True, splitting portions of the show up into individual clips for processing may be required, but nobody is saying with any certainty that process is going to be successful. Most times it’s not. See: Robert J. H.


Thanks a lot for all of your comments. I’ll try out your suggestions.

As for the goal:

There are two aspects:

  1. The postprocessed complete audio file will be added to a corresponding movie to replace the audio track as recorded by a camcorder. The audio quality of my field recorder is simply superior to that of the camcorder. However, the subjective experience would be even better with some volume adjustments being made as described before.
  2. The isolated songs would additionally be extracted and burnt on CD / Audio-DVD.
    There are no professional ambitions, yet I do appreciate it the better the audio quality is (even though it may be poor for “professional ears”).

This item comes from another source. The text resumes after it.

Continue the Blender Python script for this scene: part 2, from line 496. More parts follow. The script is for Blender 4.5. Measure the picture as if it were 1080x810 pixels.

After some further experiments in Audacity I have to admit that probably an automatic distinction between songs, voice and silence may not be feasible (the differences in spectrum and volume are often not significant enough). However, applause clearly has very high frequency components to be found nowhere else. E.g. a high pass filter with a cut-off frequency of 18kHz and 36dB edge produces an output that clearly indicates applause sections.

So far for now.
Best regards


If the applause is significantly louder (higher peak level) than the rest of the audio, then you may be able to use this “pop mute” effect:

Here’s a sample which ducs the music according to the zero crossing rate:

It is:
original intro → zero crossing rate (sine tone) → original multiplied by inverse zcr.
That’s one of those features I’ve mentioned.
One would naturally set a threshold for the zcr, e.g. all above 0.5 is applause.
The same is valid for the time domain, i.e. only long lasting high zcr regions are gated.
There are some other features that could be combined with this one:

  • auto correlation
  • linear prediction error
  • spectrum flatness, flux, centroid etc.
    Your highpass energy proposal is of course also a feature.

It is actually a “applause activity detection” coding task.